When Minnesota's wild turkey season opens Wednesday, hunters will celebrate one of the biggest wildlife success stories ever. Turkeys, a native species once exterminated here, were reintroduced in the southeast tip of the state almost 40 years ago. Since then, with the help of wildlife officials, gobblers have spread to two-thirds of the state and thrive farther north than anyone thought possible.
Those 29 birds released in Houston County in the early 1970s have become a population estimated at about 70,000.
"It really has been remarkable," said Bill Penning of the Department of Natural Resources. "Nobody in their wildest dreams in 1975, when we were releasing turkeys, thought we'd have the turkey population we have now."

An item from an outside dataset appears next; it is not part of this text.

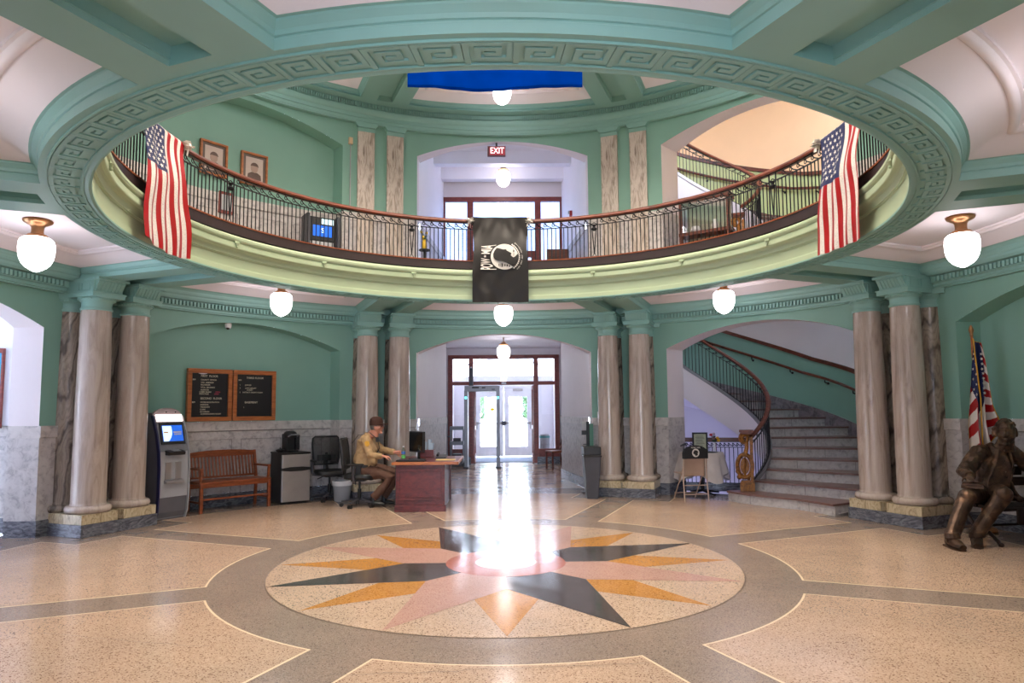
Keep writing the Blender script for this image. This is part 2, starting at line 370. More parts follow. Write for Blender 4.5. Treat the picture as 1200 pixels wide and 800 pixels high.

For decades the DNR, with critical financial help from the National Wild Turkey Federation, trapped turkeys in their southeastern stronghold and transplanted birds ever farther away, testing the northern limits of the turkey range. The birds took hold in the southwest and north-central regions and now thrive as far north as Duluth, Park Rapids and Detroit Lakes.

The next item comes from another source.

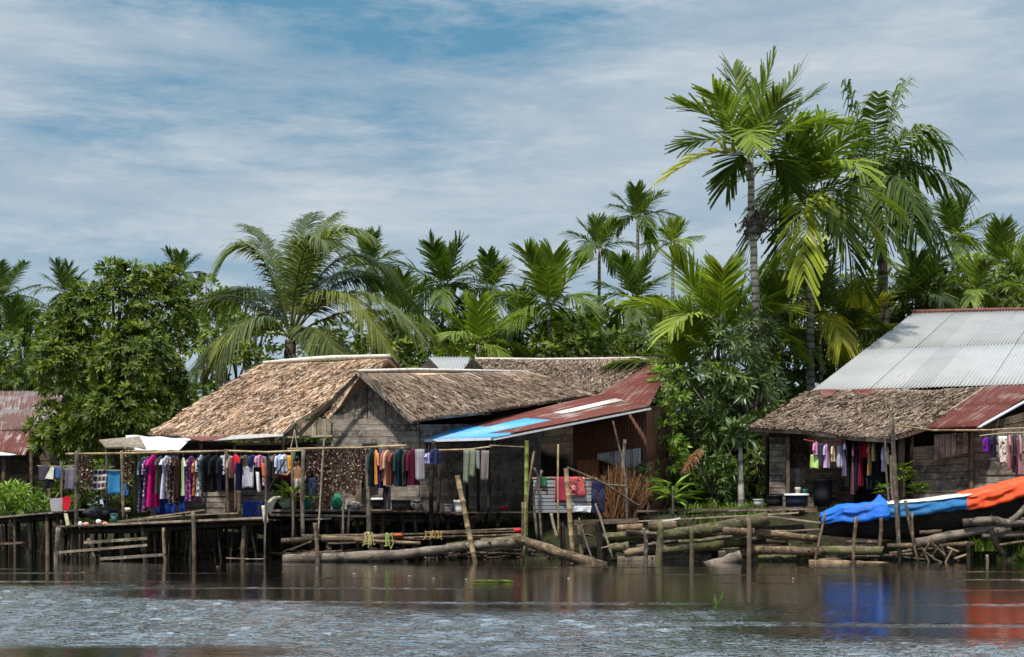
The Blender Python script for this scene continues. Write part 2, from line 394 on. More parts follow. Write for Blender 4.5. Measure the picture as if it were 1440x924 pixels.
def slab(name, pts, th, mat, parent=None, smooth=False):
    """flat outline with thickness straight down its normal"""
    p = [V(q) for q in pts]; n = (p[1]-p[0]).cross(p[-1]-p[0]).normalized(); mb = MB(); m = len(p)
    i = mb.pts(p); j = mb.pts([q - n * th for q in p]); uv = [((q - p[0]).dot((p[1]-p[0]).normalized()), (q - p[0]).dot(n.cross((p[1]-p[0]).normalized()))) for q in p]
    mb.face(range(i, i+m), uv); mb.face(list(range(j, j+m))[::-1], uv[::-1])
    for k in range(m): k2 = (k+1) % m; mb.face((i+k2, i+k, j+k, j+k2))
    return mb.build(name, mat, parent)
def boards(name, a, b, z0a, z1a, z0b, z1b, mat, parent, bh=.17, th=.025, vertical=False, gap=.008, warp=.012, missing=0.0, top=None):
    """plank wall from plan point a to b; heights at each end; top(t) overrides the upper edge"""
    a = V((a[0], a[1], 0)); b = V((b[0], b[1], 0)); d = b - a; L = d.length; d = d / L; n = V((d.y, -d.x, 0)); mb = MB()
    if n.y > 0: n = -n
    zl = lambda t: lerp(z0a, z0b, t)
    zh = top if top else (lambda t: lerp(z1a, z1b, t))
    if vertical:
        m = max(1, int(L / bh)); 
        for k in range(m):
            t0, t1 = k / m, (k + 1) / m - gap / L; o = R.random() * 40; e = u(-.5, .5) * warp; dz = u(-.04, 0)
            ps = []
            for yy in (e, e + th):
                for t, f in ((t0, zl), (t1, zl), (t1, zh), (t0, zh)): ps.append(a + d * (L * t) + n * yy + V((0, 0, f(t) + (dz if f is zh else u(-.03, .03)))))
            boxuv(mb, ps, o, True)
    else:
        zz0 = min(z0a, z0b); hmax = max(z1a, z1b) - zz0; m = max(1, round(hmax / bh))
        for k in range(m):
            if R.random() < missing: continue
            o = R.random() * 40; e = u(-.5, .5) * warp; f0, f1 = k / m, (k + 1) / m - gap / hmax; ts = [0] + ([u(.3, .7)] if L > 2.2 and R.random() < .6 else []) + [1]
            for t0, t1 in zip(ts[:-1], ts[1:]):
                ps = []; j0, j1 = u(-.008, .008), u(-.008, .008); e2 = e + u(-.4, .4) * warp
                for yy in (e2, e2 + th):
                    for t, f in ((t0, f0), (t1 - .004, f0), (t1 - .004, f1), (t0, f1)):
                        lo, hi = zl(t), lerp(z1a, z1b, t); ps.append(a + d * (L * t) + n * yy + V((0, 0, lerp(lo, hi, f) + (j0 if t == t0 else j1))))
                boxuv(mb, ps, o, False)
    if (mat is DARKW or mat is GREYW) and not missing:
        f = th + .012; o = R.random() * 9; ps = []
        for yy in (f, f + .012):
            for t, fz in ((0, zl), (1, zl), (1, zh), (.5, zh), (0, zh)): ps.append(a + d * (L * t) + n * -0 + V((-n.x, -n.y, 0)) * yy + V((0, 0, fz(t) - .02)))
        i = mb.pts(ps); mb.face((i, i+1, i+2, i+3, i+4)); mb.face((i+9, i+8, i+7, i+6, i+5))
    return mb.build(name, mat, parent)
def boxuv(mb, ps, o, vert):
    i = mb.pts(ps)
    def uvs(ids):
        p0 = ps[ids[0]]; r = []
        for q in ids:
            w = V(ps[q]) - V(p0); z = w.z; h = math.hypot(w.x, w.y); r.append((o + (z if vert else h), o + (h if vert else z)))
        return r
    for ids in ((4, 5, 6, 7), (3, 2, 1, 0), (0, 1, 5, 4), (1, 2, 6, 5), (2, 3, 7, 6), (3, 0, 4, 7)): mb.face([i + q for q in ids], uvs(ids))
def pole_mb(pts, r, r1=None, n=8, wob=.06, bend=.02, bamboo=False, sub=8):
    mb = MB(); pts = [V(p) for p in pts]; q = []
    if len(pts) == 2:
        a, b = pts; L = (b-a).length; ax = (b-a).normalized(); s = ax.orthogonal().normalized(); t = ax.cross(s); k1, k2 = u(-1, 1) * bend * L, u(-1, 1) * bend * L
        m = max(sub, int(L / (.16 if r > .07 else .3))); q = [a.lerp(b, k/m) + s * (k1 * math.sin(math.pi * k/m)) + t * (k2 * math.sin(math.pi * 1.7 * k/m) * .6) for k in range(m+1)]
    else:
        for a, b in zip(pts[:-1], pts[1:]): q += [a.lerp(b, k/4) for k in range(4)]
        q.append(pts[-1])
    m = len(q); r1 = r if r1 is None else r1
    if bamboo:
        q2, rr = [], []
        a, b = q[0], q[-1]; L = (b-a).length; nn = max(3, int(L / .3))
        for k in range(nn):
            for f, s in ((0, 1.16), (.06, 1.0), (.94, 1.0)): q2.append(a.lerp(b, (k + f) / nn)); rr.append(lerp(r, r1, (k + f) / nn) * s)
        q2.append(b); rr.append(r1); mb.tube(q2, rr, n); return mb
    mb.tube(q, [lerp(r, r1, k/(m-1)) * u(1 - wob, 1 + wob) for k in range(m)], n, wob * .7)
    if r > .07 and m > 5:
        for _ in range(R.randint(0, 3)):
            k = R.randint(1, m - 2); d = V((u(-.4, .4), -u(.1, .8), u(-.2, .9))).normalized(); mb.tube([q[k], q[k] + d * r * u(1.1, 1.5)], [r * .38, r * u(.16, .28)], 6, .12)
    return mb
def pole(name, label, cat, pp, Y, r, mat, group=None, r1=None, **kw):
    """pp: pixel points; Y: distance or list of distances; r in pixels"""
    Ys = Y if hasattr(Y, '__len__') else [Y] * len(pp)
    pts = [P(x, y, d) for (x, y), d in zip(pp, Ys)]; k = Ys[0] / F
    o = pole_mb(pts, r * k, None if r1 is None else r1 * k, **kw).build(name, mat, smooth=True)
    return tag(o, label, cat, group)

def hull_ring(mb, cx, rot, rows, n=18, rip=.16, ph=0.0, kf=4):
    """rows: (z, offset, half width, half depth)"""
    first = None; cr, sr = math.cos(rot), math.sin(rot); prev = None; m = len(rows)
    for ri, (z, off, a, b) in enumerate(rows):
        ring = []; t = ri / (m - 1)
        for j in range(n):
            an = 2 * math.pi * j / n; k = 1 + rip * t * math.sin(kf * an + ph + t * .8)
            x = off + math.cos(an) * a * k; y = math.sin(an) * b * (1 + rip * 1.8 * t * math.sin((kf + 1) * an + ph * 2))
            ring.append(V((cx[0] + x * cr - y * sr, cx[1] + x * sr + y * cr, z)))
        i = mb.pts(ring)
        if prev is not None:
            for j in range(n): j2 = (j+1) % n; mb.face((prev+j, prev+j2, i+j2, i+j), [(j/n, t), ((j+1)/n, t), ((j+1)/n, t+.1), (j/n, t+.1)])
        else: mb.face([i+j for j in range(n)][::-1])
        prev = i
def garment(kind, x0, x1, yt, yb, Y, mat, name, label, cat, group, hang=None, sign=1):
    w = max(.04, (x1 - x0) / 2 * Y / F); cxp = (x0 + x1) / 2; zt = ZZ(yt, Y); zb = ZZ(yb, Y); L = zt - zb; X0 = XX(cxp, Y); mb = MB(); ph = u(0, 6.28)
    if kind in ('dress', 'shirt', 'trousers'):
        A = {'dress': .23, 'shirt': .25, 'trousers': .19}[kind] * min(1, max(.55, L / .75)); B = .034
        if w > A * .97: A = w; rot = u(-.12, .12)
        else: rot = sign * math.acos(math.sqrt(max(0, (w * w - B * B) / (A * A - B * B)))) if w > B else sign * 1.45
        ctr = (X0, Y)
        if kind == 'trousers':
            hull_ring(mb, ctr, rot, [(zt - t * L, 0, A * s, B * .9) for t, s in ((0, .92), (.12, .97), (.3, 1.0))], rip=.05, ph=ph)
            for sg in (-1, 1): hull_ring(mb, ctr, rot, [(zt - t * L, sg * A * (.5 + .06 * t), A * s, B * .95) for t, s in ((.26, .49), (.6, .42), (1 - u(0, .03), .40))], n=12, rip=.15, ph=ph + sg)
        else:
            pr = [(0, .24, .7), (.03, .42, .85), (.09, .86, 1.0), (.2, .82, 1.0), (.4, .78, 1.05), (.6, .86, 1.2), (.8, .95, 1.35), (1.0, 1.02, 1.45)] if kind == 'dress' else [(0, .26, .7), (.04, .45, .9), (.13, .92, 1.0), (.35, .88, 1.1), (.7, .9, 1.2), (1.0, .93, 1.3)]
            hull_ring(mb, ctr, rot, [(zt - t * L + (0 if t < .9 else u(-.02, .02)), .02 * math.sin(ph + 3*t), A * a, B * b) for t, a, b in pr], rip=.30, ph=ph, kf=5 if kind == 'dress' else 4, n=30)
            sl = (.28 if kind == 'dress' else .42) * min(L, .85) * R.choice((.45, .8, 1.0, 1.25))
            for sg in (-1, 1):
                cr, sr = math.cos(rot), math.sin(rot)
                q = [(sg * A * .74, zt - .085 * L), (sg * A * .98, zt - .14 * L - .05), (sg * A * 1.06, zt - .12 * L - sl * .6), (sg * A * 1.04, zt - .12 * L - sl)]
                hull_ring(mb, (X0, Y), rot, [(z, a, rw, rd_) for (a, z), rw, rd_ in zip(q, (.05, .055, .05, .058), (.022, .03, .03, .034))], n=10, rip=.2, ph=ph + sg)
    else:  # a sheet folded over its line: front and back leaf with soft folds
        nf = max(2, int(w * 2 / .12)); nu = max(8, nf * 5)
        def fr(sg, lf):
            def f(a, b):
                fo = .028 * math.sin(a * nf * 6.283 * .5 + ph + b * .9) * (.25 + b); edge = .03 * math.sin(a * 5 + ph) * b
                sw = .04 * b * math.sin(ph * 2)
                return V((X0 + (a * 2 - 1) * w * (1 - .05 * b * math.sin(ph)) + sw, Y + sg * (.012 + .03 * b) + fo, zt - b * L * lf + edge * .5))
            return f
        mb.grid(fr(-1, 1.0), nu, 10, 1, 1); mb.grid(fr(1, u(.8, .97)), nu, 10, 1, 1)
        mb.grid(lambda a, b: fr(-1, 1)(a, 0).lerp(fr(1, 1)(a, 0), b) + V((0, 0, .01 * math.sin(math.pi * b))), nu, 2)
    o = mb.build(name, mat, smooth=True); tag(o, label, cat, group)
    if kind == 'sheet': md = o.modifiers.new('thick', 'SOLIDIFY'); md.thickness = .004
    if hang is not None and kind in ('dress', 'shirt'):
        hz = ZZ(hang, Y); h = MB(); d = V((math.cos(rot), math.sin(rot), 0)); c = V((X0, Y, zt))
        h.tube([c + d * (-A * .8) - V((0, 0, .1 * L)), c + V((0, 0, .012)), c + d * (A * .8) - V((0, 0, .1 * L))], .006, 5)
        h.tube([c + V((0, 0, .012)), V((X0, Y, hz - .01)), V((X0, Y + .02, hz + .03)), V((X0, Y + .04, hz + .012))], .005, 5)
        h.build('hanger', plain('hanger_plastic', (.10, .12, .16), .5), o)
    return o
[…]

"They are much more adaptable than we gave them credit for when we first started doing this," Penning said. "Our 1980 turkey plan said you need a minimum of 1,000 acres of hardwood forests to have a viable population of turkeys. We now know that's not true. All you need is a woodlot and a bunch of corn."
The DNR suspended its trap and transplant program in 2009, so barring a change, Minnesota's turkeys will determine how far north they will go and how high their population will reach.
"We think we've put birds into all of the suitable remaining habitat," Penning said. "So if turkeys want to move farther north, that's up to them."